オーストラリア連邦科学産業研究機構(CSIRO)は安価な合金廃棄物を付加製造(additive manufacturing)向けの高価値なワイヤ製品へと変える新しい技術を開発した。9月2日に発表した。
この技術は、コンピューターモデリングを用いて最適化された押出成形(extrusion)プロセスにより、機械加工で発生する切り屑等のチタン合金微粒子からワイヤ材料を生産するという画期的なものだ。
廃棄物から高価値なワイヤ製品に生まれ変わる(写真提供:CSIRO/Nick Pitsas)

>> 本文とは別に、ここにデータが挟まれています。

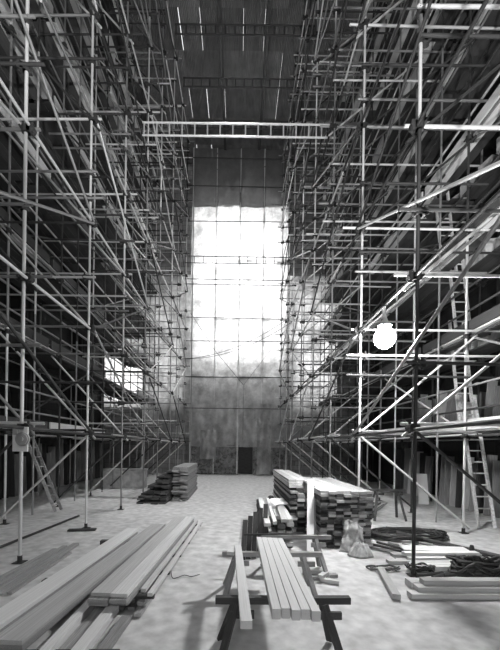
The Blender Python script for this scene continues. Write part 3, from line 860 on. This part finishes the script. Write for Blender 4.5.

このワイヤは、航空宇宙機器の部品等を3Dプリンターで製造する際の材料として利用できる。CSIROのチームリーダー、ロバート・ウィルソン(Robert Wilson)博士は「従来のプロセスで製造されるチタン製ワイヤより大幅に安価だ」と語る。さらに、このワイヤからは3Dプリンティング用の金属粉末も生産できるという。
オーストラリアワイヤ産業協会(Australasian Wire Industry Association)の理事を務めるリチャード・ニュービギン(Richard Newbigin)氏は「オーストラリアの付加製造業者はチタンワイヤを海外から調達していたが、この新たな技術により状況が変わるだろう」と期待を寄せる。
このワイヤは航空宇宙業界の他、バイオメディカルや防衛、船舶等の、大型で複雑な部品の製造に用いられる。現在はパイロット規模で50キログラムのチタンワイヤが生産されているが、今後、商用化に向けて100~300キログラムまで生産規模を拡大する予定だという。